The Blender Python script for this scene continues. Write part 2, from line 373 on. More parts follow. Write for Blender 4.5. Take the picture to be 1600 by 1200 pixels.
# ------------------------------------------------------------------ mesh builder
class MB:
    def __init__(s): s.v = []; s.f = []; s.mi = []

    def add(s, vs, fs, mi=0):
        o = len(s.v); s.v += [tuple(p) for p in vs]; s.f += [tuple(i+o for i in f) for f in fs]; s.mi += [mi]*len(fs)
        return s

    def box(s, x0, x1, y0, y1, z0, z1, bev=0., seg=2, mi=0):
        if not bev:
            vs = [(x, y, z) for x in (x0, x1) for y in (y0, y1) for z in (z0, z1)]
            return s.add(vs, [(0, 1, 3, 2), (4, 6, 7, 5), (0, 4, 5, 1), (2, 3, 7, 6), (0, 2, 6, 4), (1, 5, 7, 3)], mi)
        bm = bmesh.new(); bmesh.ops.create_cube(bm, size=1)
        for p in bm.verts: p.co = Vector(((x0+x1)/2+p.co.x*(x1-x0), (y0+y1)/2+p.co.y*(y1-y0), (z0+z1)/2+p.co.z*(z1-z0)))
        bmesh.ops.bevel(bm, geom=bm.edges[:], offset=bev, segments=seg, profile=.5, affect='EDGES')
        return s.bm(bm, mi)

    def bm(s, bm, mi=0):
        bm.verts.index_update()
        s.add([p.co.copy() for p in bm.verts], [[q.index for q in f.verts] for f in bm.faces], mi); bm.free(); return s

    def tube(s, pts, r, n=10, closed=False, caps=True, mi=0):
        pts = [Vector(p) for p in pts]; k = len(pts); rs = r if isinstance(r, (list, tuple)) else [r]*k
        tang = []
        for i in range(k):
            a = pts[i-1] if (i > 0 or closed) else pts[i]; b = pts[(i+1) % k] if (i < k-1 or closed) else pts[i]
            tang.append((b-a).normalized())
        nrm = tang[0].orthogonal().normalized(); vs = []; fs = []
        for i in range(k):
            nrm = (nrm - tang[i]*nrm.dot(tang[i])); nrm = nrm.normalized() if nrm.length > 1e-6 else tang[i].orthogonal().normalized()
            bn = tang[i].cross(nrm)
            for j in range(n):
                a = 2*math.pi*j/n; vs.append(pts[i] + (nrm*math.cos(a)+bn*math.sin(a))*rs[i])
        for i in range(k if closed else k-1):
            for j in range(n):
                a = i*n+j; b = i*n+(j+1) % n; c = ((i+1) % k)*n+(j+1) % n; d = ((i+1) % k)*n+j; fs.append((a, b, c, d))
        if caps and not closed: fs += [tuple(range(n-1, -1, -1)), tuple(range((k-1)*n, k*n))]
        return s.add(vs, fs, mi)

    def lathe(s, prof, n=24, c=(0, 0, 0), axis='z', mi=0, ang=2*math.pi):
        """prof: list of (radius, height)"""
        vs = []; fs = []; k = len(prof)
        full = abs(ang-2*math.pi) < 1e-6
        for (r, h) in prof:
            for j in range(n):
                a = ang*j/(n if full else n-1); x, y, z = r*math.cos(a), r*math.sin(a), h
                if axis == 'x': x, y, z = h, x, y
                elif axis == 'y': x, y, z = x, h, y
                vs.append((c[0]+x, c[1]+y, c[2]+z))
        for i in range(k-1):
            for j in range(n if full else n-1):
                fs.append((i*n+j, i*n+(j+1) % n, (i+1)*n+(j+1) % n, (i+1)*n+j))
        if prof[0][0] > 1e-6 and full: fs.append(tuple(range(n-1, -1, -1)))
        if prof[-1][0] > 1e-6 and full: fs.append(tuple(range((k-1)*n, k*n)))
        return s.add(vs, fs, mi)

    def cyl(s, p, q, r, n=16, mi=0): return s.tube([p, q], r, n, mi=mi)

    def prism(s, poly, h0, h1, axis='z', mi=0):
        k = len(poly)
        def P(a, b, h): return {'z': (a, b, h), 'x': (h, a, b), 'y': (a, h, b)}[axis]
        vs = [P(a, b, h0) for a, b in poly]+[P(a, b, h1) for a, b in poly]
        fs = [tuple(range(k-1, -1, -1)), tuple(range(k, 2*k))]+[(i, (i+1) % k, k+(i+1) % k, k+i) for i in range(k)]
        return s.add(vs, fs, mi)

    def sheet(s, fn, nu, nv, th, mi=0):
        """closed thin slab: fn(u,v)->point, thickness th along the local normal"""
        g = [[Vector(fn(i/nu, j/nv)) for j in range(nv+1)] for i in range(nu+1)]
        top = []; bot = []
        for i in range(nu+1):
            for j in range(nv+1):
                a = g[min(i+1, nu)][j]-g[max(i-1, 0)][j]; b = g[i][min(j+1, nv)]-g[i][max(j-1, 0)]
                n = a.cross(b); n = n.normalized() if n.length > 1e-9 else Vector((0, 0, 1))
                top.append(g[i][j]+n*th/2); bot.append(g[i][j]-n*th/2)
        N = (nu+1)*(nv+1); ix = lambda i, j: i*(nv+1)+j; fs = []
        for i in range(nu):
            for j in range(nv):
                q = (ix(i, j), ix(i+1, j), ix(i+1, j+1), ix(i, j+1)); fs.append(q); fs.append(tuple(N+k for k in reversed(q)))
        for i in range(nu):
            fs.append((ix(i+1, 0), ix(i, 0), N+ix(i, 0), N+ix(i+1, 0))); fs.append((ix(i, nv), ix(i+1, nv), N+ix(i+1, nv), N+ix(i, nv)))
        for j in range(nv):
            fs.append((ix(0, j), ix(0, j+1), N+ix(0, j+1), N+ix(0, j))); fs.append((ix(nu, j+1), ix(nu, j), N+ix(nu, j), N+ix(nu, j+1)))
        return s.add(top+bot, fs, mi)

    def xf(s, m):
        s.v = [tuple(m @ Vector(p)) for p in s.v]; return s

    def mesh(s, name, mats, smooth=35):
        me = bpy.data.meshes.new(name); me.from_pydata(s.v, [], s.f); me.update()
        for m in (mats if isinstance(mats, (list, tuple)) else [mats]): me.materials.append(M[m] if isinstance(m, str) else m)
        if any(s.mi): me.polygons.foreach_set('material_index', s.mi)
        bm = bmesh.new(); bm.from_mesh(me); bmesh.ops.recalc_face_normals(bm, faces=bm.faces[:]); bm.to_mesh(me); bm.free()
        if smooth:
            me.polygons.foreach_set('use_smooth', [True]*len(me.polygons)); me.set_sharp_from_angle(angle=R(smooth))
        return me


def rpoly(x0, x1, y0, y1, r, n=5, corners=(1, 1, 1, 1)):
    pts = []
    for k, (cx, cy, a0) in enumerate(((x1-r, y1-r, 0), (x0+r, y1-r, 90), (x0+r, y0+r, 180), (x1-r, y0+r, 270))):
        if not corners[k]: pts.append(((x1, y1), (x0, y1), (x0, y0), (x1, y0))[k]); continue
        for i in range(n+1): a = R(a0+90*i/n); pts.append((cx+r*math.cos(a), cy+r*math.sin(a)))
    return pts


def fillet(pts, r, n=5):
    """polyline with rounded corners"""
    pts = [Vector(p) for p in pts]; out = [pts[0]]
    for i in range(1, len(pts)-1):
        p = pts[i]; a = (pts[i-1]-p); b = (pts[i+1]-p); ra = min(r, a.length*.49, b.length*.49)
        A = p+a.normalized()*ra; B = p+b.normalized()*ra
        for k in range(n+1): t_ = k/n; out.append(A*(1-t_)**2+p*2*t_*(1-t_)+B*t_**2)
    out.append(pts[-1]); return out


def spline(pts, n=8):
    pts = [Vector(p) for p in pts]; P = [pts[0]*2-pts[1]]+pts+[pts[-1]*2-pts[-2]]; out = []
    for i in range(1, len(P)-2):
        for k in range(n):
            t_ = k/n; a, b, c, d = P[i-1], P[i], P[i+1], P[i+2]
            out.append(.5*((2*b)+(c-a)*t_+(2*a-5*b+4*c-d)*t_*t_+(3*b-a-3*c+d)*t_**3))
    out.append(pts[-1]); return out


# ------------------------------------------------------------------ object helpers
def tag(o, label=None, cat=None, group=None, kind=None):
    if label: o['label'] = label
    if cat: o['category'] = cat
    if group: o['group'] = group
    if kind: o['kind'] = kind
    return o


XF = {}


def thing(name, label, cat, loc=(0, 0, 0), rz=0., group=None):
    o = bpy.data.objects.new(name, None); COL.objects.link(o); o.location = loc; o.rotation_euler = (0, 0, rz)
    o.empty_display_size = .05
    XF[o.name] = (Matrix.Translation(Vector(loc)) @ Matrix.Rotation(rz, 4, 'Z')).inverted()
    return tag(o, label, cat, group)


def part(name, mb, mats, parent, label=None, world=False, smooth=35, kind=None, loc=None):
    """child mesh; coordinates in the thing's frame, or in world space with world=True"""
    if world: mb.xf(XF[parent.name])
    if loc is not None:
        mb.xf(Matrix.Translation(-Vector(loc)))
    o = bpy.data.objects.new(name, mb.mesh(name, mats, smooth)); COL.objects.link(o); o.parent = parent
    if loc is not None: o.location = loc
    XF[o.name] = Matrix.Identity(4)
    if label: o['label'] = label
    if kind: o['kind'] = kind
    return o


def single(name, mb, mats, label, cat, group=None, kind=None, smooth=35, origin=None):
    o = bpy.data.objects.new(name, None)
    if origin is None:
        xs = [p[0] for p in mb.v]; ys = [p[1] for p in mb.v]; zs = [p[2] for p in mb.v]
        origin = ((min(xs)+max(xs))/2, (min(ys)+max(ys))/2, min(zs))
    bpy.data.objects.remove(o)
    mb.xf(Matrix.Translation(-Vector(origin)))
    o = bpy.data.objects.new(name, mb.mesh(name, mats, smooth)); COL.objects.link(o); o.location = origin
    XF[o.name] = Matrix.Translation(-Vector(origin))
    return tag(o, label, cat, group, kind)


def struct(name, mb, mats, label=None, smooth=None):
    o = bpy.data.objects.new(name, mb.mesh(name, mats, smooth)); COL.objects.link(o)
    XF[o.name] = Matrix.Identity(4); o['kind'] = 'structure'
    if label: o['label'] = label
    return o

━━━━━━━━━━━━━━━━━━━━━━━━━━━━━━

> [WHAT YOU SHOULD DO]
Starting at the first line of the material above, reproduce each line exactly up to and including the line with "def __init__(s): s.v".

> [TASK RESULT]
The Blender Python script for this scene continues. Write part 2, from line 373 on. More parts follow. Write for Blender 4.5. Take the picture to be 1600 by 1200 pixels.
# ------------------------------------------------------------------ mesh builder
class MB:
    def __init__(s): s.v = []; s.f = []; s.mi = []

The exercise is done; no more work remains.